On May 29, Hedera saw a notable rise in trading activity, with the price climbing to $0.09237 after bouncing sharply off a low of $0.082. This surge was marked by one of the largest single-session trading volumes in recent months, signaling a potential bullish sentiment among traders. The 2-hour price chart indicated a breakout from a tight Bollinger Band squeeze, further reinforcing the shift in market dynamics as futures positioning turned positive.
The daily chart has demonstrated a descending channel since January, with the price oscillating between key Fibonacci levels. Specifically, the price has been trading between the 0.382 Fibonacci level at $0.0861 and the 0.5 Fibonacci level at $0.0905. There are two Fair Value Gap (FVG) zones overhead, situated between $0.1150 and $0.1250, which have remained untested since a downturn in February. The Chaikin Money Flow (CMF) indicator, currently at 0.08, is positive and trending upward, suggesting that buyers are actively entering the market at current price levels.

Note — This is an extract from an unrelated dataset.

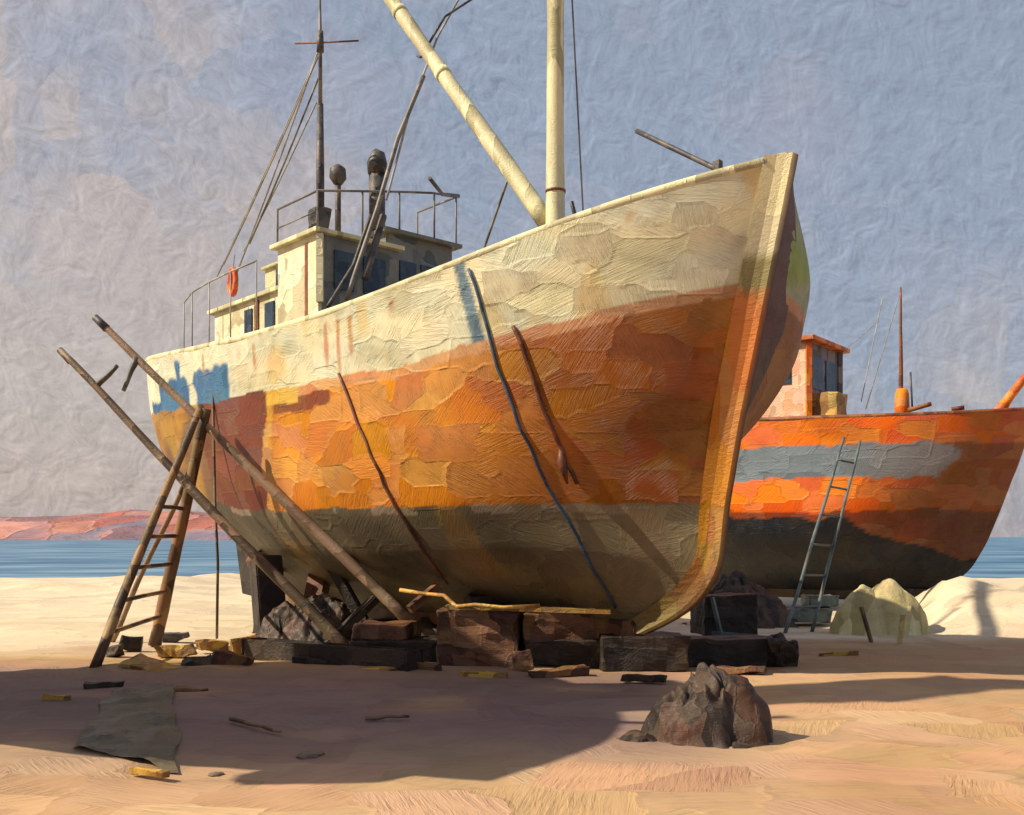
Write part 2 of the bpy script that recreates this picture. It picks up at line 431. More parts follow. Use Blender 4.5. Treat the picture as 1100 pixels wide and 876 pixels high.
# stem post: slab wrapped on the leading edge
mb = MB(); vs = []
K = 46
for i in range(K+1):
    h = i/K*1.01; a = interp(big.stem, min(1, h)); 
    if h > 1: a += .01
    z = big.zk+h*(interp(big.rail, a)-big.zk)-.02
    aft = .30+.32*(1-sm(.0, .22, h))
    row = []
    x, wv, aa = big.xw(math.pi/2-.02, min(1, h))
    ww = .10+.035*sm(.3, 1, h)
    # side width at the aft edge must clear the hull there
    aft = .17+.35*(1-sm(.0, .22, h))
    wa = big.B*interp(big.f, min(1, h))*big.bow(aft, a-big.am, min(1, h))+.03
    wq = big.B*interp(big.f, min(1, h))*big.bow(.08, a-big.am, min(1, h), -1)+.03; wp = big.B*interp(big.f, min(1, h))*big.bow(.16, a-big.am, min(1, h), -1)+.02
    wm = big.B*interp(big.f, min(1, h))*big.bow(aft*.45, a-big.am, min(1, h))+.035
    for (da, off) in ((.07, .055), (.0, .075), (-aft*.45, wm), (-aft, wa), (-aft, wa-.07)):
        row.append(mb.bm.verts.new(big.ax(a+da, z, off)))
    row2 = []
    for (da, off) in ((.07, -.055), (.0, -.075), (-.08, -wq), (-.16, -wp), (-.16, -wp+.07)):
        row2.append(mb.bm.verts.new(big.ax(a+da, z, off)))
    vs.append(row[::-1]+row2)
for i in range(K):
    for k in range(len(vs[0])-1):
        mb.bm.faces.new((vs[i][k], vs[i][k+1], vs[i+1][k+1], vs[i+1][k]))
mb.bm.faces.new(vs[0]); mb.bm.faces.new(vs[-1][::-1])
M['stem'] = paint('stem_paint', None, attr='Col', scale=3.0, bump=.02, stretch=(1, 1, .4), var=.3)
st = mb.build('stem_post', M['stem'], boat)
ca = st.data.color_attributes.new('Col', 'FLOAT_COLOR', 'POINT')
for i, v in enumerate(st.data.vertices):
    z = v.co.z; q = (v.co.x, v.co.y)
    if z > 4.62+.05*nz(q[0]*9, z): c = CREAM
    elif z > 4.25: c = (.26, .22, .08)
    elif z > 1.6: c = mix((.52, .20, .03), (.42, .15, .022), .5+nz(z*2, 1))
    else: c = mix((.36, .17, .04), (.20, .14, .06), sm(1.6, .6, z))
    if v.co.dot(big.n) < org.dot(big.n)*0-.0+(big.tip.dot(big.n)-org.dot(big.n)): c = (.07, .028, .015) if z < 4.2 else (.09, .045, .03)  # port edge painted dark for the shade beyond the stem
    ca.data[i].color = (*c, 1)
# keel and rudder
mb = MB()
kp = [big.ax(interp(big.stem, 0)-.05-t*(8.75), .45+.0*t) for t in (0, .25, .5, .75, 1)]
mb.beam(kp[0]+Vector((0, 0, -.02)), kp[-1]+Vector((0, 0, -.02)), .24, .30, .02)
mb.build('keel', M['brownwood'], boat)
mb = MB(); mb.poly_prism([big.ax(-11.1, .4, .05), big.ax(-12.2, .5, .05), big.ax(-12.5, 1.6, .05), big.ax(-12.0, 2.2, .05), big.ax(-11.4, 1.9, .05)], big.n*-.1)
mb.build('rudder', M['darkwood'], boat)
mb = MB()
for k in range(3):
    c = big.ax(-11.15, 1.05); a0 = k*2.094
    mb.tube([c, c+(big.n*math.cos(a0)+Vector((0, 0, 1))*math.sin(a0))*.24, c+(big.n*math.cos(a0+.3)+Vector((0, 0, 1))*math.sin(a0+.3))*.48-big.e*.06], [.05, .13, .05], 8)
mb.build('propeller', M['rust'], boat)

# mast and boom
mz = P(597, 243, 13.55)
mast_a = -3.55
mb = MB(); mb.pole(big.ax(mast_a, 4.0), big.ax(mast_a, 10.6), .14, .105, .01, 20, 14)
mast = mb.build('mast', M['creamwood'], boat, True)
for z in (6.15, 9.0): MB().tube([big.ax(mast_a, z, 0), big.ax(mast_a, z+.03, 0)], .138, 14).build('mast_band', M['rust'], mast)
b0 = P(586, 238, 13.75); b1 = P(403, -25, 16.3)
mb = MB(); mb.pole(b0, b0.lerp(b1, 1.05), .13, .10, .01, 20, 12); boom = mb.build('boom', M['creamwood'], boat, True)
for t in (.55, .82): MB().tube([b0.lerp(b1, t), b0.lerp(b1, t+.02)], .122, 12).build('boom_band', M['creamwood'], boom)
def px_line(name, pts, r, mat, parent, sag=0.0):
    mb = MB(); out = []
    for i in range(len(pts)-1):
        for k in range(6):
            t = k/6; p = Vector(pts[i]).lerp(Vector(pts[i+1]), t); p.z -= sag*math.sin(math.pi*t); out.append(p)
    out.append(Vector(pts[-1])); mb.tube(out, r, 6)
    return mb.build(name, mat, parent)
# halyard beside the mast, broken stays
px_line('halyard', [big.ax(mast_a+.05, 10.4, -.14), big.ax(mast_a+.3, 5.4, -.25)], .012, M['rig'], boat)
px_line('stay', [big.ax(mast_a+.05, 5.3, -.55), big.ax(mast_a, 6.1, -.30)], .03, M['iron'], boat)
px_line('stay', [P(549, 183, 14.45), P(512, 290, 14.9)], .02, M['rig'], boat)
# foredeck spar
px_line('spar', [P(684, 141, 13.3), P(768, 181, 12.2), P(792, 196, 11.9)], .035, M['iron'], boat)
MB().box(P(771, 182, 12.0)-Vector((0, 0, .15)), (.09, .09, .5), (0, 0, HA), bev=.01).build('bollard', M['iron'], boat)
mb = MB(); mb.beam(big.ax(-.15, 5.60, 0), big.ax(-.75, 5.56, 0), .45, .07, .015); mb.build('bow_chock', M['roofgrey'], boat)
mb = MB(); mb.tube([big.ax(-2.9, 5.05, -.3), big.ax(-2.9, 5.75, -.3)], .09, 10).tube([big.ax(-3.2, 5.45, .1), big.ax(-3.2, 5.45, -.8)], .16, 12)
mb.build('windlass', M['iron'], boat)
# fender lumps / deck gear peeping over the rail
for aa, off in ((-4.9, 1.2), (-5.6, .9)):
    mb = MB(); z = interp(big.rail, aa)
    mb.tube([big.ax(aa, z-.35, off), big.ax(aa-.5, z-.02, off), big.ax(aa-.9, z-.3, off)], [.12, .2, .1], 8); mb.build('net_roll', M['rust'], boat)

# ---- wheelhouse: walls, roof, windows
def house(root, H, a0, a1, w0, w1, z0, z1, matside, matfront, name='wheelhouse', crown=.0):
    """box with separate coloured faces: a0 front, a1 back, w0 starboard, w1 port"""
    th = .06
    w = MB(); w.beam(H.ax(a0, (z0+z1)/2, w0-th/2), H.ax(a1, (z0+z1)/2, w0-th/2), th, z1-z0)
    body = w.build(name, matside, root)
    w = MB(); w.beam(H.ax(a0-th/2, (z0+z1)/2, w0-th-.002), H.ax(a0-th/2, (z0+z1)/2, w1), th, z1-z0)
    w.beam(H.ax(a1+th/2, (z0+z1)/2, w0-th-.002), H.ax(a1+th/2, (z0+z1)/2, w1), th, z1-z0)
    w.beam(H.ax(a0-th-.002, (z0+z1)/2, w1+th/2), H.ax(a1+th+.002, (z0+z1)/2, w1+th/2), th, z1-z0)
    w.build('front_wall', matfront, body)
    return body
def win_front(H, body, a, o0, o1, z0, z1):
    mb = MB(); mb.beam(H.ax(a+.012, (z0+z1)/2, o0), H.ax(a+.012, (z0+z1)/2, o1), .03, z1-z0)
    o = mb.build('window', M['window'], body)
def win_side(H, body, off, a0, a1, z0, z1):
    mb = MB(); mb.beam(H.ax(a0, (z0+z1)/2, off+.012), H.ax(a1, (z0+z1)/2, off+.012), .03, z1-z0)
    mb.build('window', M['window'], body)
def slab(H, root, a0, a1, w0, w1, z, th, mat, name='roof'):
    mb = MB(); c = H.ax((a0+a1)/2, z+th/2, (w0+w1)/2)
    ang = math.atan2(H.e.y, H.e.x)
    mb.box(c, (abs(a0-a1), abs(w0-w1), th), (0, 0, ang), bev=.015)
    return mb.build(name, mat, root)
wh = house(boat, big, -7.15, -8.35, 1.42, -.05, 4.1, 6.13, M['cream'], M['grey'])  # front wall painted grey for its shade, beside the cream lit side
slab(big, wh, -7.05, -8.45, 1.52, -.10, 6.13, .07, M['creamwood'])
win_front(big, wh, -7.15, 1.15, .80, 5.35, 5.93); win_front(big, wh, -7.15, .62, .22, 5.35, 5.93)
MB().beam(big.ax(-7.45, 5.5, 1.425), big.ax(-7.52, 5.5, 1.425), .012, 1.1).build('rust_streak', M['rust'], wh)
MB().beam(big.ax(-7.13, 5.1, 1.40), big.ax(-7.13, 6.12, 1.40), .10, .10).build('corner_post', M['cream'], wh)
ch = house(boat, big, -7.55, -8.6, -.08, -1.45, 4.1, 6.52, M['roofgrey'], M['grey'], 'chart_room')
slab(big, ch, -7.42, -8.7, .0, -1.58, 6.52, .07, M['roofgrey'])
win_front(big, ch, -7.55, -.35, -.68, 5.75, 6.12); win_front(big, ch, -7.55, -.78, -1.2, 5.75, 6.12)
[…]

Analyzing the shorter-term 2-hour chart reveals a clearer picture of recent price actions. From May 23 to May 28, prices were confined within narrowing Bollinger Bands, with the lower band at $0.08072 and the upper band at $0.09480. The recent candle broke through the upper band, an indication of a classic Bollinger Band squeeze breakout. The Moving Average Convergence Divergence (MACD) also registered a bullish crossover, reinforcing the positive momentum as the MACD line surpassed the signal line, both positioned above zero and widening.
A critical resistance level exists at the 0.618 Fibonacci level ($0.09485), which aligns perfectly with the upper Bollinger Band, creating a dual resistance point. A 2-hour close above this level could signal a potential climb towards the 0.705 Fibonacci level at $0.09805, followed by the 0.786 level at $0.10104. Conversely, should the price retreat, the midline of the Bollinger Band at $0.08776 would serve as the initial support, with further support provided by the 0.5 Fibonacci level at $0.0905 and the 0.382 level at $0.0861.

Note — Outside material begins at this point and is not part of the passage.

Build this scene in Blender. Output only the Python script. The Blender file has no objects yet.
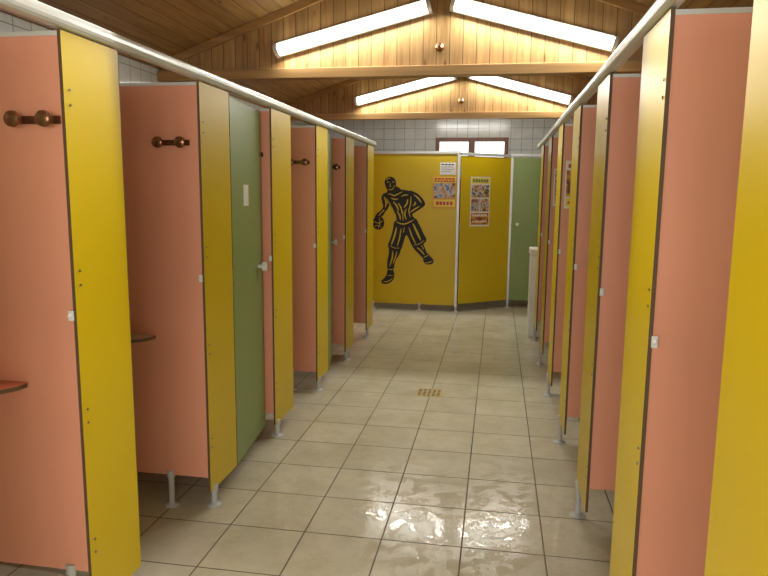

The trading activity in the futures market has seen considerable changes, with futures volume surging by 242.91% to $460.38 million, and open interest climbing by 13.39% to $130.51 million. This dramatic increase indicates that short-term speculation is driving the majority of the activity. Recent liquidation data reveals that shorts suffered $560.71K in liquidations over a 24-hour period compared to $441.59K for longs, indicating a greater struggle for bearish traders. The retail long/short ratio stands at 1.0657, indicating a nearly even distribution, while professional traders on Binance exhibit a more bullish stance, with long positions almost double the size of shorts.

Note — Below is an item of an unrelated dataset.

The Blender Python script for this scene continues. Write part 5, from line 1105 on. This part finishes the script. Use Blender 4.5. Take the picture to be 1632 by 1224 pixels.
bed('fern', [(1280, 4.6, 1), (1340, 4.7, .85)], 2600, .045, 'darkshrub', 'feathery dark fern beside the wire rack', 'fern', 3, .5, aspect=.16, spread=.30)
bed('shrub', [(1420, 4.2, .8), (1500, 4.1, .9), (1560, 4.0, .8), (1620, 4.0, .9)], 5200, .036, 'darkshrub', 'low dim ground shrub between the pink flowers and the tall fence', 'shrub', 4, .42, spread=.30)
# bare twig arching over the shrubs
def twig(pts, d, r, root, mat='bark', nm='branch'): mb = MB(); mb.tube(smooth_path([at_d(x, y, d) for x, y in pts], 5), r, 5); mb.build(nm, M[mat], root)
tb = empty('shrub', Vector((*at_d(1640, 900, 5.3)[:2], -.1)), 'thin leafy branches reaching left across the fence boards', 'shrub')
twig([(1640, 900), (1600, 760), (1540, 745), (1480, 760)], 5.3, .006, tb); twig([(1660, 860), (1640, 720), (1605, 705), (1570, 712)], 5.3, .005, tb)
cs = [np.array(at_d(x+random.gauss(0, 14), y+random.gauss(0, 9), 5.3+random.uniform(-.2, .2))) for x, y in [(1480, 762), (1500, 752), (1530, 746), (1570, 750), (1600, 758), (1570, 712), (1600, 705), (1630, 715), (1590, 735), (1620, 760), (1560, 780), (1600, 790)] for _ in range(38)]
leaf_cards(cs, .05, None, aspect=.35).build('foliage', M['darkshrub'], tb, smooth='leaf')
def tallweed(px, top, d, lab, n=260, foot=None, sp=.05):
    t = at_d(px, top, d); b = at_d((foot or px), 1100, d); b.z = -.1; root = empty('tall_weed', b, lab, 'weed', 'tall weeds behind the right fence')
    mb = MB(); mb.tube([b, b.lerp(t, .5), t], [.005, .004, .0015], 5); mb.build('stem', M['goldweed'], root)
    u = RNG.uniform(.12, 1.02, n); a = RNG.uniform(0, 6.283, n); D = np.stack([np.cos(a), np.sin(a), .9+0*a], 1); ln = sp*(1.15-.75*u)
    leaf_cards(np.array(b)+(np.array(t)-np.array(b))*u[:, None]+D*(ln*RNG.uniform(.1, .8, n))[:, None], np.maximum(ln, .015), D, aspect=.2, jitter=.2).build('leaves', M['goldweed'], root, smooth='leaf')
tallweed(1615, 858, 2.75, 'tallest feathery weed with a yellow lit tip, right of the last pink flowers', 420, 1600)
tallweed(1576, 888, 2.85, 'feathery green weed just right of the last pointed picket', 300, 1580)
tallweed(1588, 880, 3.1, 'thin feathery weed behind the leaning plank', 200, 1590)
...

Despite a slight outflow in spot netflows sitting at a negative $299.25K, this has not deterred the ongoing price recovery. This suggests that the recovery in Hedera’s price is primarily being driven by futures positioning rather than spot accumulation.
Looking ahead, a crucial target for May 30 will be the ability of Hedera to close above the 0.618 Fibonacci level at $0.09485 on the 2-hour chart, which would establish a path toward the 0.705 Fibonacci level at $0.09805, and ultimately the 0.786 level at $0.10104. On the flip side, a close below the Bollinger Band midline at $0.08776 would bring the 0.382 Fibonacci level at $0.0861 back into play, with the channel’s lower trendline near $0.082 representing a worst-case scenario for price support.